» **BRIEF**: Copy the data below exactly, omitting any picture it contains.

=-=-=-=-=

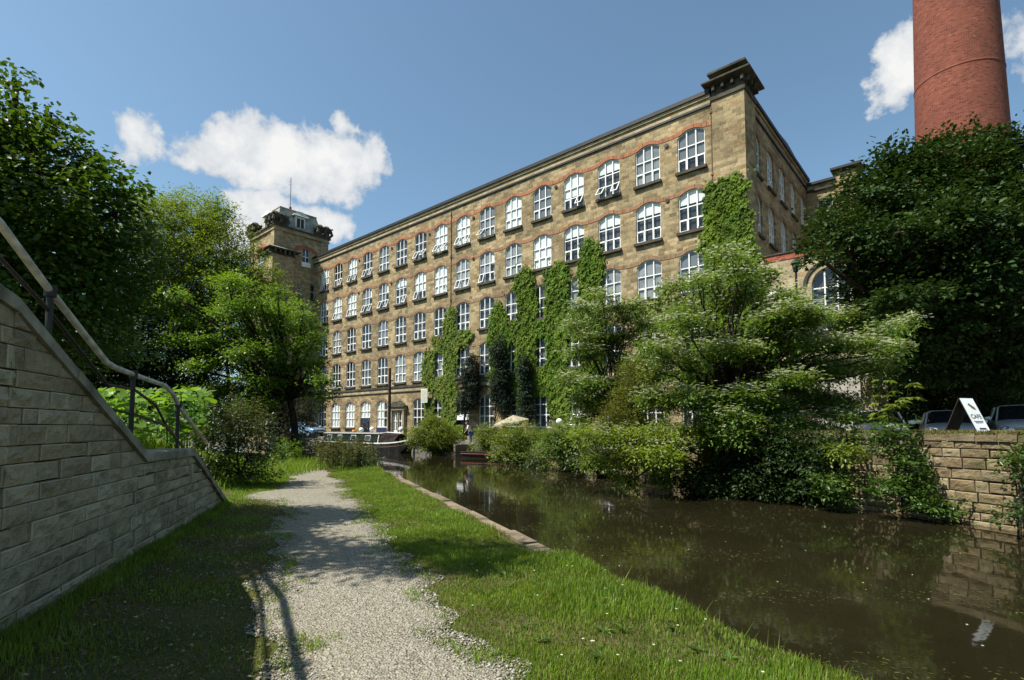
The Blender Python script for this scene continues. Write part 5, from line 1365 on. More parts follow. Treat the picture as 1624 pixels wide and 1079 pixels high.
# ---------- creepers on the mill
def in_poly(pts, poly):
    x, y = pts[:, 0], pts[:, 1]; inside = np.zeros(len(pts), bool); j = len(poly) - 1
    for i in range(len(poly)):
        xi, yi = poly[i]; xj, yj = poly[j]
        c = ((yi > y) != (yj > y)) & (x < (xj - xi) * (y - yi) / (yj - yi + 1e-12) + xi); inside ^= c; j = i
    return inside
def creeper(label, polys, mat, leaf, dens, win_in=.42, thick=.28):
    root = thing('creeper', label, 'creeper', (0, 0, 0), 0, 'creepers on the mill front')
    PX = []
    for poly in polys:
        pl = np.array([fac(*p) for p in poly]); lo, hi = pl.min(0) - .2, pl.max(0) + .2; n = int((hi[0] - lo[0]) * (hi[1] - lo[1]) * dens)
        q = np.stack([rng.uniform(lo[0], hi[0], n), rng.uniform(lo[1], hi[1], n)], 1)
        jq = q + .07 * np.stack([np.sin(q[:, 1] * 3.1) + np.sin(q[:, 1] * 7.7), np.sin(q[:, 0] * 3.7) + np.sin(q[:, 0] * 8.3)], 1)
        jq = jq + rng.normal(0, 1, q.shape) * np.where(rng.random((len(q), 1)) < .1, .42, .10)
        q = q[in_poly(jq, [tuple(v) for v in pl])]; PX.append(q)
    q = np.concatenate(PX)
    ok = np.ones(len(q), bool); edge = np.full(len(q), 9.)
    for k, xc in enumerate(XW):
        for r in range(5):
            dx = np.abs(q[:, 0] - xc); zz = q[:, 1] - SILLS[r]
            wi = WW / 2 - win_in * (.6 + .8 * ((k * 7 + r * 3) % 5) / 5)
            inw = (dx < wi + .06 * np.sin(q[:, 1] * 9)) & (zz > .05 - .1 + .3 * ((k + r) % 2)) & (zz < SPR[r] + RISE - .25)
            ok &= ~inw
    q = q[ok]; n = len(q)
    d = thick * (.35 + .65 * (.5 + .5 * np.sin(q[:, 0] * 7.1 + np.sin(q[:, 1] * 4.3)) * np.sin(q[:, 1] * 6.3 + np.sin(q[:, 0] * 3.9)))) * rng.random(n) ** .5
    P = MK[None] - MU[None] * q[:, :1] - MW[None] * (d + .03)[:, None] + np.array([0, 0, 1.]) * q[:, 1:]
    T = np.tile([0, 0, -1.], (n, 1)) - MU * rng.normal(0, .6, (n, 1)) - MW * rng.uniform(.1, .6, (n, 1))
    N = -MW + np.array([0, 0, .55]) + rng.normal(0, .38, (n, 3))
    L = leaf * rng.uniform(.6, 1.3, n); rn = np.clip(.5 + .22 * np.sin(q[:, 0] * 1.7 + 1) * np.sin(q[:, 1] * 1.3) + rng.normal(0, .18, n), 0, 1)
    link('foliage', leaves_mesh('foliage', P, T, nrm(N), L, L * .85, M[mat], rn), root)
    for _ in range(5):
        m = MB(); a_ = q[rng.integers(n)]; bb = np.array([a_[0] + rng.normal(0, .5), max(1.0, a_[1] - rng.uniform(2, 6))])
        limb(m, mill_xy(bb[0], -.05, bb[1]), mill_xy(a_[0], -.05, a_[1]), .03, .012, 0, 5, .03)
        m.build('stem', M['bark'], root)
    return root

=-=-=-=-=

» **ANSWER IN FULL**:
The Blender Python script for this scene continues. Write part 5, from line 1365 on. More parts follow. Treat the picture as 1624 pixels wide and 1079 pixels high.
# ---------- creepers on the mill
def in_poly(pts, poly):
    x, y = pts[:, 0], pts[:, 1]; inside = np.zeros(len(pts), bool); j = len(poly) - 1
    for i in range(len(poly)):
        xi, yi = poly[i]; xj, yj = poly[j]
        c = ((yi > y) != (yj > y)) & (x < (xj - xi) * (y - yi) / (yj - yi + 1e-12) + xi); inside ^= c; j = i
    return inside
def creeper(label, polys, mat, leaf, dens, win_in=.42, thick=.28):
    root = thing('creeper', label, 'creeper', (0, 0, 0), 0, 'creepers on the mill front')
    PX = []
    for poly in polys:
        pl = np.array([fac(*p) for p in poly]); lo, hi = pl.min(0) - .2, pl.max(0) + .2; n = int((hi[0] - lo[0]) * (hi[1] - lo[1]) * dens)
        q = np.stack([rng.uniform(lo[0], hi[0], n), rng.uniform(lo[1], hi[1], n)], 1)
        jq = q + .07 * np.stack([np.sin(q[:, 1] * 3.1) + np.sin(q[:, 1] * 7.7), np.sin(q[:, 0] * 3.7) + np.sin(q[:, 0] * 8.3)], 1)
        jq = jq + rng.normal(0, 1, q.shape) * np.where(rng.random((len(q), 1)) < .1, .42, .10)
        q = q[in_poly(jq, [tuple(v) for v in pl])]; PX.append(q)
    q = np.concatenate(PX)
    ok = np.ones(len(q), bool); edge = np.full(len(q), 9.)
    for k, xc in enumerate(XW):
        for r in range(5):
            dx = np.abs(q[:, 0] - xc); zz = q[:, 1] - SILLS[r]
            wi = WW / 2 - win_in * (.6 + .8 * ((k * 7 + r * 3) % 5) / 5)
            inw = (dx < wi + .06 * np.sin(q[:, 1] * 9)) & (zz > .05 - .1 + .3 * ((k + r) % 2)) & (zz < SPR[r] + RISE - .25)
            ok &= ~inw
    q = q[ok]; n = len(q)
    d = thick * (.35 + .65 * (.5 + .5 * np.sin(q[:, 0] * 7.1 + np.sin(q[:, 1] * 4.3)) * np.sin(q[:, 1] * 6.3 + np.sin(q[:, 0] * 3.9)))) * rng.random(n) ** .5
    P = MK[None] - MU[None] * q[:, :1] - MW[None] * (d + .03)[:, None] + np.array([0, 0, 1.]) * q[:, 1:]
    T = np.tile([0, 0, -1.], (n, 1)) - MU * rng.normal(0, .6, (n, 1)) - MW * rng.uniform(.1, .6, (n, 1))
    N = -MW + np.array([0, 0, .55]) + rng.normal(0, .38, (n, 3))
    L = leaf * rng.uniform(.6, 1.3, n); rn = np.clip(.5 + .22 * np.sin(q[:, 0] * 1.7 + 1) * np.sin(q[:, 1] * 1.3) + rng.normal(0, .18, n), 0, 1)
    link('foliage', leaves_mesh('foliage', P, T, nrm(N), L, L * .85, M[mat], rn), root)
    for _ in range(5):
        m = MB(); a_ = q[rng.integers(n)]; bb = np.array([a_[0] + rng.normal(0, .5), max(1.0, a_[1] - rng.uniform(2, 6))])
        limb(m, mill_xy(bb[0], -.05, bb[1]), mill_xy(a_[0], -.05, a_[1]), .03, .012, 0, 5, .03)
        m.build('stem', M['bark'], root)
    return root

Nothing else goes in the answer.